Quick observation: it is fascinating how having the colour green as the theme to corporate Powerpoint slide decks now mostly overrides the use of the relevant specific colour of the company's logo and brand palette.

That aside, the conference mostly reflected where IT sees itself playing a role with regards to sustainability efforts. Most of the thinking today is centred on reducing the footprint of the data centre and the office equipment. Data centres have been calculated to contribute to around 2% of the overall global greenhouse gas (GHG) emissions, through the profligate use of electrical power, not to mention the diesel generators and the high embodied emissions inherent in IT hardware.

The strategic future of IT however lies in enabling the reduction of emissions that are the result of all the other things we do as a society. In effect, once IT has cleaned up its own house, it can help clean up the neighbourhood. In playing such a role, we will see accelerations of the trends of ubiquity and embedding that have already seen technology move into almost every aspect of our daily life.

It is likely that IT will play a large role in monitoring all the ways that our activities result in emissions, and in doing so will help us reduce them by educating us and modifying our behaviour. At the Green IT event, and almost lost amongst the big booth constructions of the major event sponsors, was a small range of fleet monitoring and management solutions.

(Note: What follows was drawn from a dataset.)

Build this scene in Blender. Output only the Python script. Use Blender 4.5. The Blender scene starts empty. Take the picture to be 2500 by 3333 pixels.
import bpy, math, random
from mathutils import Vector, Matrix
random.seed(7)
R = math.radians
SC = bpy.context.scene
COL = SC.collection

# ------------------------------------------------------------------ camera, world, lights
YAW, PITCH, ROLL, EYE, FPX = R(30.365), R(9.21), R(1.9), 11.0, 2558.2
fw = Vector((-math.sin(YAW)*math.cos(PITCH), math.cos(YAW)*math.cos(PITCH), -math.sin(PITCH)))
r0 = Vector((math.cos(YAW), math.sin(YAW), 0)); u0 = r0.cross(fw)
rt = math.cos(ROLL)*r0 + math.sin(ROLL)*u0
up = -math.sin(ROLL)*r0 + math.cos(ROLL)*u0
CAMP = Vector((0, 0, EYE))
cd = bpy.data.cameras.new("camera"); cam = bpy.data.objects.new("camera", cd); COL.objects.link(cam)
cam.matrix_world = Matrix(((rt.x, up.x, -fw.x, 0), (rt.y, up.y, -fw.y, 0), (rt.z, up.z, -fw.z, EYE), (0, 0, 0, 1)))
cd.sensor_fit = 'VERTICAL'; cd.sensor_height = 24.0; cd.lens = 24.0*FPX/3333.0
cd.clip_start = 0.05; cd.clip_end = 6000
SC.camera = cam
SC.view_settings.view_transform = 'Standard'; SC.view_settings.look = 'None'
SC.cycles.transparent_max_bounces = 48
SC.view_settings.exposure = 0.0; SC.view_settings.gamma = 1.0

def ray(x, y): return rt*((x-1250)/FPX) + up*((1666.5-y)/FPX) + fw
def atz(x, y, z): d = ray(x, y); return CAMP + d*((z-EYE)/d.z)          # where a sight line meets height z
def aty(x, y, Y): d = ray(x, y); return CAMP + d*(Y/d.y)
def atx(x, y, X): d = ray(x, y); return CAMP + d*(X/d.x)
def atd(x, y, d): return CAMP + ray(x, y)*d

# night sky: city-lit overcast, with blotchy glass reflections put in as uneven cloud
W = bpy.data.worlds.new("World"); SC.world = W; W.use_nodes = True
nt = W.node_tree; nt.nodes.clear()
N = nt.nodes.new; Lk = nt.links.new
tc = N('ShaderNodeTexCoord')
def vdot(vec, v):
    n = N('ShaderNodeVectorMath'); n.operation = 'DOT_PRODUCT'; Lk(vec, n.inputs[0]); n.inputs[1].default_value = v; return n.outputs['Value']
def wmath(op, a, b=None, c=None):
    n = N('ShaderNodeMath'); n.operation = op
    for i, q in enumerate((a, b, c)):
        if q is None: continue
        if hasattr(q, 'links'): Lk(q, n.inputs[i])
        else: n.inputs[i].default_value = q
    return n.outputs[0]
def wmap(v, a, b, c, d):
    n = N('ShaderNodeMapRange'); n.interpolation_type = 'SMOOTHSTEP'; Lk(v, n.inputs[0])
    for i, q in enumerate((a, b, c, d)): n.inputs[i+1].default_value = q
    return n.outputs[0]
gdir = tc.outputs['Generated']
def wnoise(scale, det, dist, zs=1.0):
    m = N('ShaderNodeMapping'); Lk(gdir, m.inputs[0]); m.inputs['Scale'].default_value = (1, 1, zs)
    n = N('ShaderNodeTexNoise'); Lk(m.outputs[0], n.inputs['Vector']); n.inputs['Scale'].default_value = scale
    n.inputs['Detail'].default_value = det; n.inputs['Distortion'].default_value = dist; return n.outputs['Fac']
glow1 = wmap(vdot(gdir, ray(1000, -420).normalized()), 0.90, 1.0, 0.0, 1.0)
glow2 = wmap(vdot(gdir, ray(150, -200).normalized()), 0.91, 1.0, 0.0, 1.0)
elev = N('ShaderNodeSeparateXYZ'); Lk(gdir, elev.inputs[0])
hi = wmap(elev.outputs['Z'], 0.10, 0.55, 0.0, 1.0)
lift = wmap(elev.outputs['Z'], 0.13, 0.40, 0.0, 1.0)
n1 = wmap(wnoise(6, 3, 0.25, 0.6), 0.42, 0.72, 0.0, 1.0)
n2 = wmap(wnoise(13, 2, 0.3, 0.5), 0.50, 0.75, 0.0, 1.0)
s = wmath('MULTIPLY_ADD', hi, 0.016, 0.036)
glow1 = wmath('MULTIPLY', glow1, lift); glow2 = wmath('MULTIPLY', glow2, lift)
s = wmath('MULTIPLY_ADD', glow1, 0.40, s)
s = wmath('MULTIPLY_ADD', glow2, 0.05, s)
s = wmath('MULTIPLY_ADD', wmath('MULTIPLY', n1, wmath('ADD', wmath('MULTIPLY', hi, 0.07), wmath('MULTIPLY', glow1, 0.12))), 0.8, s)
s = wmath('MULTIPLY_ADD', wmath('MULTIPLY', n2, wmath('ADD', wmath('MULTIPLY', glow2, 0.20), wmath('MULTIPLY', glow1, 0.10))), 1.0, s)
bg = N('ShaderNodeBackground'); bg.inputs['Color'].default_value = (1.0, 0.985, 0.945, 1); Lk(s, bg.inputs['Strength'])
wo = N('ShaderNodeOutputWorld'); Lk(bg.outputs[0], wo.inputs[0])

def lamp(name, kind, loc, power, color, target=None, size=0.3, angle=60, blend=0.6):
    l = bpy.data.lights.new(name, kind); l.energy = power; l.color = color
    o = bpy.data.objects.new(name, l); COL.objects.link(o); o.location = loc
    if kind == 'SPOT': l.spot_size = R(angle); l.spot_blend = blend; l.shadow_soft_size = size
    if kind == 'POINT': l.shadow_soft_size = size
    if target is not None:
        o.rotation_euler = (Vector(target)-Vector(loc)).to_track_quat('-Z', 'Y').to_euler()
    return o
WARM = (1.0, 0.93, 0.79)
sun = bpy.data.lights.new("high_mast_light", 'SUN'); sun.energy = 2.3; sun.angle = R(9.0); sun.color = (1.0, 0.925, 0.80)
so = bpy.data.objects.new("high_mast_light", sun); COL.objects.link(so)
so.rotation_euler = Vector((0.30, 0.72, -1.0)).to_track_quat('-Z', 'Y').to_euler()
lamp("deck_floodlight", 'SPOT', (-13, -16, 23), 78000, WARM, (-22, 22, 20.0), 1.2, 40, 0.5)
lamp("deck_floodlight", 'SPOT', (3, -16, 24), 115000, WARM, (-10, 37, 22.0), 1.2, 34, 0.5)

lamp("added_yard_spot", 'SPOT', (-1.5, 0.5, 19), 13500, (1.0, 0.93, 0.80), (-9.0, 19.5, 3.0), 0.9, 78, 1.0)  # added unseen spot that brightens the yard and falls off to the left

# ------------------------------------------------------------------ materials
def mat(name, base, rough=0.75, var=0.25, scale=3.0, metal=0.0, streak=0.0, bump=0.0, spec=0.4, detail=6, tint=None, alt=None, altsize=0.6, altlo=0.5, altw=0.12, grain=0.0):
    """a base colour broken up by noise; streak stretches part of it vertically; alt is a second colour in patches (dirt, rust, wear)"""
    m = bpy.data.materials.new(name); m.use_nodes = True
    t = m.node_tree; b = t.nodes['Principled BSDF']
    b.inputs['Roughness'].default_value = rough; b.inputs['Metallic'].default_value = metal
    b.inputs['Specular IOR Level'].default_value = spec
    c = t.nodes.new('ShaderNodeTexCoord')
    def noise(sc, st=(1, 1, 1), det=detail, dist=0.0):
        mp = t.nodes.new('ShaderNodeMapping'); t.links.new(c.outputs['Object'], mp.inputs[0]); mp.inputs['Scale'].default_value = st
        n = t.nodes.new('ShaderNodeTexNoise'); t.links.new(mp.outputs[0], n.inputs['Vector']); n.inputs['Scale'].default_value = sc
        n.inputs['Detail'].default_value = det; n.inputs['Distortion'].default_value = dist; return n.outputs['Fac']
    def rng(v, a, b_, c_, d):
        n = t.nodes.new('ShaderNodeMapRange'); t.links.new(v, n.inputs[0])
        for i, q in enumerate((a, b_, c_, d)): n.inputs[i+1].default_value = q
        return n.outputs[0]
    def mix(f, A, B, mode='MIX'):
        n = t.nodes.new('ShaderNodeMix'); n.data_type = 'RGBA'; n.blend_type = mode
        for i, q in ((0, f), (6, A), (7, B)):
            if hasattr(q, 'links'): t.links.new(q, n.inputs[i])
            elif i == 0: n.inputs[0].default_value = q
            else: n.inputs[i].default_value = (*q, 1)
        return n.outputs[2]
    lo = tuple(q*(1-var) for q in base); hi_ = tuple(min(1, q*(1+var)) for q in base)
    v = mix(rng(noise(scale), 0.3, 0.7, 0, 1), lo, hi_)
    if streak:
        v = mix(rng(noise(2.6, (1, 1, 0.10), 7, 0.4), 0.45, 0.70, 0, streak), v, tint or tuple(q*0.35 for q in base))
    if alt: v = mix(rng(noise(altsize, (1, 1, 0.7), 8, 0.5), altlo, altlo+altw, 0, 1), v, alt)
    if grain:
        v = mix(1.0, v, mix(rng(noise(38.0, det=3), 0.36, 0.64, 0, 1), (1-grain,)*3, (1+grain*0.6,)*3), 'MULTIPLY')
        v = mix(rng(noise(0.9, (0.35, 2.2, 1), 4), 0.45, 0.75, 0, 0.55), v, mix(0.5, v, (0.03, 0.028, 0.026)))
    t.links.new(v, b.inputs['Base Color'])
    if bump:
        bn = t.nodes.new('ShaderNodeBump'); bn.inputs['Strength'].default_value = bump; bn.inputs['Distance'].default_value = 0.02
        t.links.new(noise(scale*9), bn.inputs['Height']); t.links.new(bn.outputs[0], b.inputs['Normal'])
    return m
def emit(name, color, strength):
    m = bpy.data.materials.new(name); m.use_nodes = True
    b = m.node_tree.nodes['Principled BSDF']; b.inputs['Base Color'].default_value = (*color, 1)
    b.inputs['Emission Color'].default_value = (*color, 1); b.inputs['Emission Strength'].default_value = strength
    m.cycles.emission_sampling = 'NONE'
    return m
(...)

Such solutions have traditionally found some favour amongst businesses with large fleets of delivery vehicles, or those with on-the-road repair crews. In the past, car rental firms have also deployed such solutions to monitor how their rental fleet is being treated during the rental period (much the upset of drivers who have been found to be speeding during the rental period). Such solutions are now being pitched as a method of both monitoring how much fuel is being used, by whom and where, as well as educating fleet drivers on "greener" behaviour.

Such solutions are becoming more ubiquitous and mainstream too. Fiat, for instance, is spending big to advertise its iconic Fiat 500, especially the eco:Drive feature. Fiat's eco:Drive monitors the way the vehicle is being driven, and saves the performance data on a USB stick plugged into the dash. Once the data is transferred to a PC or Mac it may be analysed using a downloadable application. Thus the consumer version of what has thus far been only a corporate fleet management solution has arrived.

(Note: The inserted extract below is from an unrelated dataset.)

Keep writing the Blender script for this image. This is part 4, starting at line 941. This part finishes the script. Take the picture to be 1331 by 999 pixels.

Sometimes the most interesting uses of technology are those where it is mostly or even entirely all happening quietly behind the scenes. Computers and people get on best when the technology helps the task at hand in a manner that is fairly unobtrusive. We can expect that embedded IT will play a significant role in the future as far as watching what we do, and prodding us toward behaviour that reduces our overall greenhouse gas footprint. Meanwhile, it is tempting to wonder whether products such as Fiat's eco:Drive will ever go so far as to recommend that the best way to cut emissions would be to walk somewhere or catch a train instead of driving. No...probably not.